=== DATA SEGMENT ===

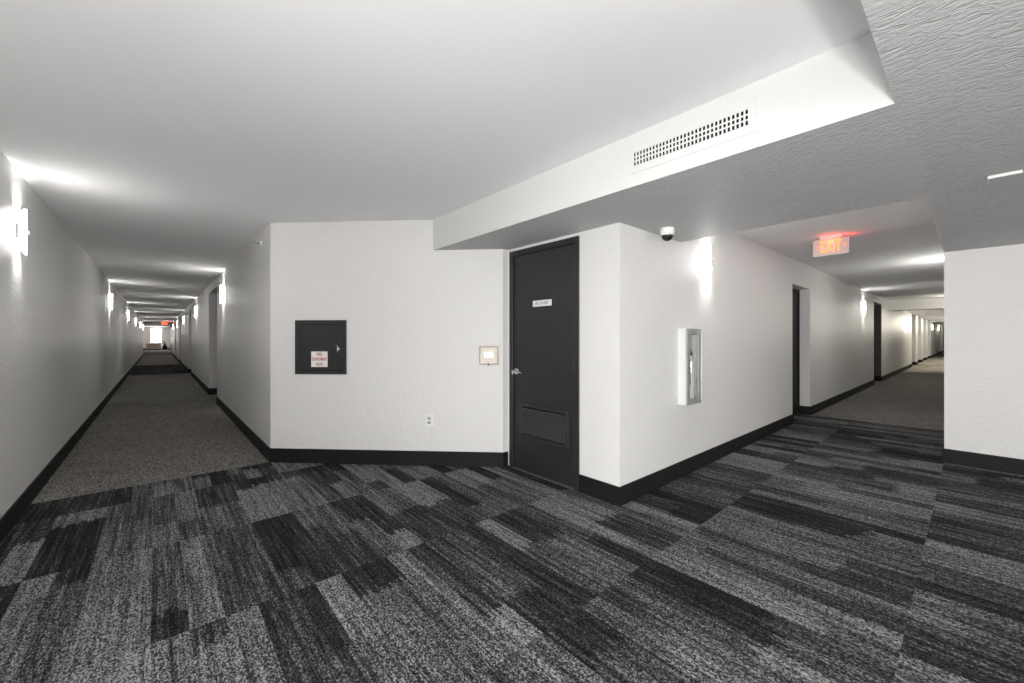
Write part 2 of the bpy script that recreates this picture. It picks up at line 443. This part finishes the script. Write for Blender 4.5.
bm = bmesh.new(); lathe(bm, [(.0335, 0), (.0335, .006), (.029, .012), (.014, .014), (.0125, .048), (.0125, .055)], (hx, .004, hz), axis='y')
hd = obj('door_handle', bm, M['chrome'], d, True)
bm = bmesh.new(); tube(bm, [(hx-.006, -.05, hz), (hx+.02, -.052, hz), (hx+.06, -.052, hz-.003), (hx+.1, -.047, hz-.006), (hx+.112, -.04, hz-.007)], [.0125, .0115, .010, .009, .007])
obj('lever', bm, M['chrome'], hd, True)
bm = bmesh.new(); box(bm, -W+.042, -W+.066, -.016, -.006, hz-.03, hz+.012, bev=.002)
obj('strike_plate', bm, M['chrome'], d)
for z in (1.815, 1.03, .225):
    bm = bmesh.new(); cyl(bm, (W-.052, -.007, z), .0065, .0065, .105, 'z', 14); box(bm, W-.085, W-.054, .0, .0045, z-.05, z+.05)
    obj('hinge', bm, M['door'], d, True)
sp = part('sign_plate', M['white_plastic'], d, (-.115, .118, .0, .0045, 1.535, 1.59), bev=.001)
letters('lettering', ['A/C CLOSET'], .034, .165, M['ink'], sp, .002, -.0005, 1.5625)
# pale threshold under the door
part('threshold', mat('worn_threshold', (.10, .095, .09), .6), d, (-W+.05, W-.05, -.02, .09, 0, .006))

# ------------------------------------------------------------------ fire department valve cabinet
def at45(px_x): return (px_x, S45 - px_x, 0)
cx = 1.233
t = thing('fire_valve_cabinet', 'square black fire department valve cabinet set in the diagonal wall', 'cabinet', (cx, S45-cx, 1.158), -45)
part('backing', M['blackgap'], t, (-.262, .262, -.003, 0, -.268, .268))
bm = bmesh.new()
for q in ((-.265, -.225, -.014, -.003, -.27, .27), (.225, .265, -.014, -.003, -.27, .27), (-.225, .225, -.014, -.003, -.27, -.235), (-.225, .225, -.014, -.003, .228, .27)): box(bm, *q, bev=.003, seg=1)
obj('frame', bm, M['door'], t)
dr = part('cabinet_door', M['door'], t, (-.221, .221, -.012, -.003, -.231, .224), bev=.002)
bm = bmesh.new(); lathe(bm, [(.016, 0), (.016, .004), (.008, .006), (.008, .014)], (.185, -.012, -.018), axis='y')
box(bm, .178, .188, -.032, -.024, -.052, -.006, bev=.003)
tube(bm, [(.165, -.028, .012), (.172, -.032, .016), (.186, -.032, .012), (.192, -.03, -.004)], .004)
obj('latch', bm, M['chrome'], t, True)
sg = part('warning_sign', M['white_plastic'], t, (-.094, .074, -.0155, -.0125, -.197, -.043), bev=.0008)
letters('lettering', ['FIRE', 'DEPARTMENT', 'VALVE'], .044, [.056, .152, .074], M['red'], sg, -.010, -.0158, -.120, gap=1.13, bold=.0006)

# ------------------------------------------------------------------ outlet and thermostat
x = 2.010
t = thing('power_outlet', 'small white power outlet low on the diagonal wall', 'power outlet', (x, S45-x, .442), -45)
part('cover_plate', M['white_plastic'], t, (-.040, .040, -.009, 0, -.060, .060), bev=.003)
for dz in (.021, -.021):
    bm = bmesh.new(); box(bm, -.017, .017, -.0105, -.008, dz-.014, dz+.014, bev=.004)
    s_ = obj('socket', bm, M['socket'], t)
    part('slots', M['black'], s_, (-.008, -.0055, -.0109, -.0104, dz-.002, dz+.008), (.0055, .008, -.0109, -.0104, dz-.002, dz+.008), (-.0025, .0025, -.0109, -.0104, dz-.011, dz-.006))
x = 2.427
t = thing('thermostat_guard', 'beige lockable guard box round the thermostat beside the black door', 'thermostat guard', (x, S45-x, 1.083), -45)
part('back_plate', M['beige'], t, (-.088, .088, -.004, 0, -.084, .084))
bm = bmesh.new()
for q in ((-.093, -.082, -.035, 0, -.09, .09), (.082, .093, -.035, 0, -.09, .09), (-.082, .082, -.035, 0, -.09, -.079), (-.082, .082, -.035, 0, .076, .09)): box(bm, *q, bev=.003)
obj('guard_rim', bm, M['beige_dark'], t)
part('clear_cover', M['clear'], t, (-.082, .082, -.033, -.031, -.079, .076))
bm = bmesh.new(); cyl(bm, (0, -.039, -.087), .011, .011, .012, 'y', 16); obj('lock', bm, M['black'], t, True)
t = thing('thermostat', 'white thermostat inside the beige guard box', 'thermostat', (x, S45-x, 1.083), -45)
part('body', M['white_plastic'], t, (-.05, .052, -.024, -.004, -.03, .036), bev=.004)
part('screen', mat('lcd', (.62, .64, .68), .3), t, (-.034, .006, -.0252, -.0238, -.012, .024))

# ------------------------------------------------------------------ air vent in the soffit face
vy = .970
t = thing('air_vent', 'long white air vent grille high on the white soffit face', 'air vent', (SX, vy, 2.262), -90)
bm = bmesh.new(); hw, hh = .298, .036
for q in ((-.325, -hw, -.007, 0, -.078, .085), (hw, .325, -.007, 0, -.078, .085), (-hw, hw, -.007, 0, -.078, -hh), (-hw, hw, -.007, 0, hh, .085)): box(bm, *q, bev=.002, seg=1)
obj('vent_frame', bm, M['soffit'], t)
part('duct_shade_plate', M['blackgap'], t, (-hw, hw, -.0012, -.0002, -hh, hh))  # flat black plate, coloured in for the shade of an open duct
bm = bmesh.new(); n = 31
for k in range(n+1):
    xx = -hw + 2*hw*k/n
    box(bm, xx-.0036, xx+.0036, -.011, -.006, -hh, hh)
obj('vertical_louvers', bm, M['white'], t)
bm = bmesh.new()
for k in (-.012, .012): box(bm, -hw, hw, -.006, -.0014, k-.0032, k+.0032)
obj('horizontal_louvers', bm, M['white'], t)

# ------------------------------------------------------------------ extinguisher cabinets
def ext_cabinet(loc, deg, label):
    t = thing('extinguisher_cabinet', label, 'extinguisher cabinet', loc, deg)
    w, h_, dp = .140, .340, .066
    bm = bmesh.new()
    for q in ((-w, -w+.004, -dp, 0, -h_, h_), (w-.004, w, -dp, 0, -h_, h_), (-w+.004, w-.004, -dp, 0, -h_, -h_+.004), (-w+.004, w-.004, -dp, 0, h_-.004, h_), (-w+.004, w-.004, -.004, 0, -h_+.004, h_-.004)): box(bm, *q)
    obj('body', bm, M['white'], t)
    bm = bmesh.new(); g_ = .052
    for q in ((-w, -w+g_, -dp-.014, -dp, -h_, h_), (w-g_-.012, w, -dp-.014, -dp, -h_, h_), (-w+g_, w-g_-.012, -dp-.014, -dp, -h_, -h_+g_), (-w+g_, w-g_-.012, -dp-.014, -dp, h_-g_, h_)): box(bm, *q, bev=.004)
    dr = obj('cabinet_door', bm, M['steel'], t)
    part('glass_pane', M['glass'], dr, (-w+g_, w-g_-.012, -dp-.006, -dp-.004, -h_+g_, h_-g_))
    bm = bmesh.new(); tube(bm, [(-w+.03, -dp-.012, .055), (-w+.03, -dp-.034, .05), (-w+.03, -dp-.034, -.05), (-w+.03, -dp-.012, -.055)], .005)
    obj('handle', bm, M['chrome'], dr, True)
    bm = bmesh.new(); nk = 30
    for k in range(nk):
        z0 = -h_+.02 + (2*h_-.04)*k/nk
        cyl(bm, (w-.008, -dp-.018, z0+.011), .009, .009, .012, 'z', 10)
    obj('piano_hinge', bm, M['white'], dr, True)
    return t
ecx = 3.645
ext_cabinet((ecx, YW, .993), 0, 'white extinguisher cabinet with grey framed glass door on the corner wall under the dome camera')
def extinguisher(loc, deg, label):
    t = thing('fire_extinguisher', label, 'fire extinguisher', loc, deg)
    bm = bmesh.new(); lathe(bm, [(.027, 0), (.031, .006), (.031, .36), (.026, .39), (.012, .405), (.012, .43)], seg=24); obj('tank', bm, M['white'], t, True)
    bm = bmesh.new(); box(bm, -.02, .02, -.01, .01, .43, .46, bev=.003); box(bm, -.052, .015, -.006, .006, .468, .478, bev=.002); box(bm, -.05, .01, -.006, .006, .446, .454, bev=.002); obj('valve', bm, M['black'], t)
    bm = bmesh.new(); tube(bm, [(-.018, -.004, .445), (-.036, -.006, .45), (-.048, -.008, .40), (-.046, -.01, .32), (-.044, -.01, .24), (-.042, -.01, .17)], [.007, .008, .009, .009, .009, .011]); obj('hose', bm, M['rubber'], t, True)
    return t
extinguisher((ecx+.02, YW-.035, .66), 0, 'white fire extinguisher with black hose inside the glass fronted cabinet')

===

## WHAT THIS TASK INVOLVES
Everything from the top line of the data down to and including the line with "-.02, .09, 0, .006))" is to be copied, except the pictures.

## EXPECTED OUTPUT
Write part 2 of the bpy script that recreates this picture. It picks up at line 443. This part finishes the script. Write for Blender 4.5.
bm = bmesh.new(); lathe(bm, [(.0335, 0), (.0335, .006), (.029, .012), (.014, .014), (.0125, .048), (.0125, .055)], (hx, .004, hz), axis='y')
hd = obj('door_handle', bm, M['chrome'], d, True)
bm = bmesh.new(); tube(bm, [(hx-.006, -.05, hz), (hx+.02, -.052, hz), (hx+.06, -.052, hz-.003), (hx+.1, -.047, hz-.006), (hx+.112, -.04, hz-.007)], [.0125, .0115, .010, .009, .007])
obj('lever', bm, M['chrome'], hd, True)
bm = bmesh.new(); box(bm, -W+.042, -W+.066, -.016, -.006, hz-.03, hz+.012, bev=.002)
obj('strike_plate', bm, M['chrome'], d)
for z in (1.815, 1.03, .225):
    bm = bmesh.new(); cyl(bm, (W-.052, -.007, z), .0065, .0065, .105, 'z', 14); box(bm, W-.085, W-.054, .0, .0045, z-.05, z+.05)
    obj('hinge', bm, M['door'], d, True)
sp = part('sign_plate', M['white_plastic'], d, (-.115, .118, .0, .0045, 1.535, 1.59), bev=.001)
letters('lettering', ['A/C CLOSET'], .034, .165, M['ink'], sp, .002, -.0005, 1.5625)
# pale threshold under the door
part('threshold', mat('worn_threshold', (.10, .095, .09), .6), d, (-W+.05, W-.05, -.02, .09, 0, .006))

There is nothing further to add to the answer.